* start *

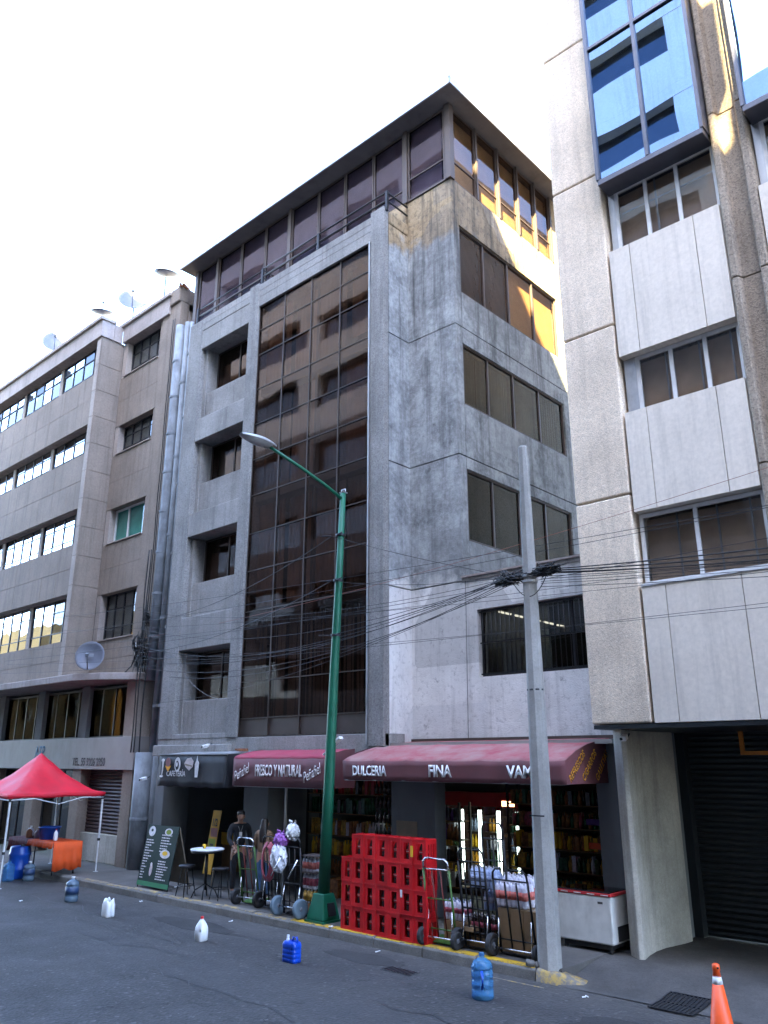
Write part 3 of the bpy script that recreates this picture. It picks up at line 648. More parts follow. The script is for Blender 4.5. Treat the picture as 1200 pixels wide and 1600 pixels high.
for fl in range(4):
    for i in range(len(edges) - 1):
        b_, a_ = edges[i] - (0.11 if i else .02), edges[i + 1] + .11
        cols = frange(a_, b_, 4); h = top[fl] - sill[fl]; rows = (sill[fl] + h * .26, sill[fl] + h * .72)
        pm = {}
        for c in range(4):
            for r in range(3):
                if fl == 3: pm[(c, r)] = 'clear_glass' if (c + r + i) % 4 else 'mirror_pane'
                else: pm[(c, r)] = 'mirror_pane' if rnd.random() > .12 else 'clear_glass'
        if fl == 1 and i == 0: pm[(3, 0)] = pm[(3, 1)] = None
        if fl == 0 and i == 0: pm[(3, 1)] = 'grey_glass'
        if i < 4: window(LB, a_, b_, sill[fl], top[fl], 11.9, cols, rows, 'dark_steel', 'mirror_pane', .04, tilt=.5, pm=pm)
        else: window(LB, a_, b_, sill[fl], top[fl], 11.9, cols, (), 'dark_steel', 'mirror_pane', .04)
        box('curtain', 'curtain_pale' if (i + fl) % 2 else 'blind_grey', LB, a_, b_, 12.25, 12.28, sill[fl], top[fl])
        box('window_pier', 'cladding_pale', LB, edges[i + 1] - .11, edges[i + 1] + .11, 11.84, 12.1, sill[fl], top[fl])
# recessed stair bay
bay = [(5.16, sill[0]), (top[0] - .0, sill[1]), (top[1], sill[2]), (top[2], sill[3])]
for (z0, z1) in bay:
    s_ = box('bay_spandrel', 'cladding_tan', LB, -23.98, -21.45, 12.42, 12.8, z0, z1)
    for c in range(3):
        for r in range(2):
            a, b = z0 + (z1 - z0) * r / 2, z0 + (z1 - z0) * (r + 1) / 2
            piece('cladding_slab', 'cladding_tan', s_, (-23.55 + c * .845, 12.412, (a + b) / 2), (.835, .02, b - a - .01), (R(rnd.uniform(-.2, .2)), 0, R(rnd.uniform(-.2, .2))))
box('bay_pilaster', 'cladding_tan', LB, -21.45, -20.42, 12.38, 13.2, 5.16, 17.2, bevel=.01)
box('bay_flank', 'cladding_pale', LB, -20.5, -20.4, 12.7, 26, 3.4, 17.2)
for fl in range(4):
    box('jamb', 'cladding_pale', LB, -23.98, -23.72, 12.42, 12.85, sill[fl], top[fl])
    box('jamb', 'cladding_tan', LB, -21.6, -21.452, 12.42, 12.85, sill[fl], top[fl])
    h = top[fl] - sill[fl]; a_, b_ = -23.72, -21.6
    if fl == 1: window(LB, a_, b_, sill[fl], top[fl], 12.66, (-22.9, -21.95), (), 'white_frame', 'green_film_glass', .06)
    else: window(LB, a_, b_, sill[fl], top[fl], 12.66, frange(a_, b_, 4), (sill[fl] + h * .28, sill[fl] + h * .68), 'dark_steel', 'clear_glass', .035, tilt=.5)
    box('curtain', 'teal_curtain' if fl == 1 else 'blind_grey', LB, a_, b_, 12.72, 12.74, sill[fl], top[fl])
    box('sill', 'cladding_pale', LB, -23.74, -21.58, 12.36, 12.62, sill[fl] + .002, sill[fl] + .03)
# parapet
box('parapet', 'coping_pink', LB, XL, -23.95, 11.50, 11.98, 16.93, 17.55, bevel=.01)
box('parapet', 'coping_pink', LB, -24.2, -23.95, 11.985, 12.3, 16.93, 17.55)
box('parapet', 'coping_pink', LB, -23.948, -21.0, 12.3, 12.7, 16.93, 17.55, bevel=.01)
box('coping', 'cladding_pale', LB, XL, -23.9, 11.42, 12.0, 17.552, 17.68, bevel=.015); box('coping', 'cladding_pale', LB, -24.2, -20.9, 12.22, 12.8, 17.555, 17.685, bevel=.015)
box('roof', 'beam_grey', LB, XL, -20.4, 12.7, 26, 16.95, 17.25)
ch = box('chimney', 'cladding_tan', LB, -20.98, -20.42, 12.3, 13.1, 17.2, 17.75, bevel=.04)
m = MB()
for i in range(26): m.obox((-20.98 + rnd.random() * .6, 12.3 + rnd.random() * .7, 17.75 + rnd.random() * .07), (.12, .1, .07), (rnd.random(), rnd.random(), rnd.random() * 3))
m.build('rubble', 'terracotta', ch)
# canopy over the pavement
cp = MB().prism([(XL, 12.6), (XL, 10.95), (-22.1, 10.95), (-21.2, 11.3), (-20.35, 12.0), (-20.35, 12.6)], 4.95, 5.15).build('canopy', 'coping_pink', LB, bevel=.02)
# mezzanine windows, sign band, ground floor
window(LB, -46, -21.05, 3.42, 4.85, 12.2, [-21.05 - .72 * i for i in range(1, 34)], (), 'dark_steel', 'mezzanine_glass', .045)
box('mezzanine_back', 'interior_dark', LB, -46, -20.6, 13.25, 13.29, 3.4, 4.95)
for x in (-24.4, -25.4, -27.0, -27.6): box('warm_curtain', 'curtain_brown', LB, x - .2, x + .2, 12.5, 12.53, 3.6, 4.55)
box('mezzanine_pier', 'cladding_pale', LB, -21.05, -20.42, 12.1, 12.6, 3.42, 4.94)
for x in (-23.3, -26.2, -29.2): box('mezzanine_pier', 'interior_grey', LB, x - .25, x + .2, 12.05, 12.5, 3.42, 4.94)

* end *

Your goal:
Quote each line of the listing exactly, but leave the pictures out.

Output:
Write part 3 of the bpy script that recreates this picture. It picks up at line 648. More parts follow. The script is for Blender 4.5. Treat the picture as 1200 pixels wide and 1600 pixels high.
for fl in range(4):
    for i in range(len(edges) - 1):
        b_, a_ = edges[i] - (0.11 if i else .02), edges[i + 1] + .11
        cols = frange(a_, b_, 4); h = top[fl] - sill[fl]; rows = (sill[fl] + h * .26, sill[fl] + h * .72)
        pm = {}
        for c in range(4):
            for r in range(3):
                if fl == 3: pm[(c, r)] = 'clear_glass' if (c + r + i) % 4 else 'mirror_pane'
                else: pm[(c, r)] = 'mirror_pane' if rnd.random() > .12 else 'clear_glass'
        if fl == 1 and i == 0: pm[(3, 0)] = pm[(3, 1)] = None
        if fl == 0 and i == 0: pm[(3, 1)] = 'grey_glass'
        if i < 4: window(LB, a_, b_, sill[fl], top[fl], 11.9, cols, rows, 'dark_steel', 'mirror_pane', .04, tilt=.5, pm=pm)
        else: window(LB, a_, b_, sill[fl], top[fl], 11.9, cols, (), 'dark_steel', 'mirror_pane', .04)
        box('curtain', 'curtain_pale' if (i + fl) % 2 else 'blind_grey', LB, a_, b_, 12.25, 12.28, sill[fl], top[fl])
        box('window_pier', 'cladding_pale', LB, edges[i + 1] - .11, edges[i + 1] + .11, 11.84, 12.1, sill[fl], top[fl])
# recessed stair bay
bay = [(5.16, sill[0]), (top[0] - .0, sill[1]), (top[1], sill[2]), (top[2], sill[3])]
for (z0, z1) in bay:
    s_ = box('bay_spandrel', 'cladding_tan', LB, -23.98, -21.45, 12.42, 12.8, z0, z1)
    for c in range(3):
        for r in range(2):
            a, b = z0 + (z1 - z0) * r / 2, z0 + (z1 - z0) * (r + 1) / 2
            piece('cladding_slab', 'cladding_tan', s_, (-23.55 + c * .845, 12.412, (a + b) / 2), (.835, .02, b - a - .01), (R(rnd.uniform(-.2, .2)), 0, R(rnd.uniform(-.2, .2))))
box('bay_pilaster', 'cladding_tan', LB, -21.45, -20.42, 12.38, 13.2, 5.16, 17.2, bevel=.01)
box('bay_flank', 'cladding_pale', LB, -20.5, -20.4, 12.7, 26, 3.4, 17.2)
for fl in range(4):
    box('jamb', 'cladding_pale', LB, -23.98, -23.72, 12.42, 12.85, sill[fl], top[fl])
    box('jamb', 'cladding_tan', LB, -21.6, -21.452, 12.42, 12.85, sill[fl], top[fl])
    h = top[fl] - sill[fl]; a_, b_ = -23.72, -21.6
    if fl == 1: window(LB, a_, b_, sill[fl], top[fl], 12.66, (-22.9, -21.95), (), 'white_frame', 'green_film_glass', .06)
    else: window(LB, a_, b_, sill[fl], top[fl], 12.66, frange(a_, b_, 4), (sill[fl] + h * .28, sill[fl] + h * .68), 'dark_steel', 'clear_glass', .035, tilt=.5)
    box('curtain', 'teal_curtain' if fl == 1 else 'blind_grey', LB, a_, b_, 12.72, 12.74, sill[fl], top[fl])
    box('sill', 'cladding_pale', LB, -23.74, -21.58, 12.36, 12.62, sill[fl] + .002, sill[fl] + .03)
# parapet
box('parapet', 'coping_pink', LB, XL, -23.95, 11.50, 11.98, 16.93, 17.55, bevel=.01)
box('parapet', 'coping_pink', LB, -24.2, -23.95, 11.985, 12.3, 16.93, 17.55)
box('parapet', 'coping_pink', LB, -23.948, -21.0, 12.3, 12.7, 16.93, 17.55, bevel=.01)
box('coping', 'cladding_pale', LB, XL, -23.9, 11.42, 12.0, 17.552, 17.68, bevel=.015); box('coping', 'cladding_pale', LB, -24.2, -20.9, 12.22, 12.8, 17.555, 17.685, bevel=.015)
box('roof', 'beam_grey', LB, XL, -20.4, 12.7, 26, 16.95, 17.25)
ch = box('chimney', 'cladding_tan', LB, -20.98, -20.42, 12.3, 13.1, 17.2, 17.75, bevel=.04)
m = MB()
for i in range(26): m.obox((-20.98 + rnd.random() * .6, 12.3 + rnd.random() * .7, 17.75 + rnd.random() * .07), (.12, .1, .07), (rnd.random(), rnd.random(), rnd.random() * 3))
m.build('rubble', 'terracotta', ch)
# canopy over the pavement
cp = MB().prism([(XL, 12.6), (XL, 10.95), (-22.1, 10.95), (-21.2, 11.3), (-20.35, 12.0), (-20.35, 12.6)], 4.95, 5.15).build('canopy', 'coping_pink', LB, bevel=.02)
# mezzanine windows, sign band, ground floor
window(LB, -46, -21.05, 3.42, 4.85, 12.2, [-21.05 - .72 * i for i in range(1, 34)], (), 'dark_steel', 'mezzanine_glass', .045)
box('mezzanine_back', 'interior_dark', LB, -46, -20.6, 13.25, 13.29, 3.4, 4.95)
for x in (-24.4, -25.4, -27.0, -27.6): box('warm_curtain', 'curtain_brown', LB, x - .2, x + .2, 12.5, 12.53, 3.6, 4.55)
box('mezzanine_pier', 'cladding_pale', LB, -21.05, -20.42, 12.1, 12.6, 3.42, 4.94)
for x in (-23.3, -26.2, -29.2): box('mezzanine_pier', 'interior_grey', LB, x - .25, x + .2, 12.05, 12.5, 3.42, 4.94)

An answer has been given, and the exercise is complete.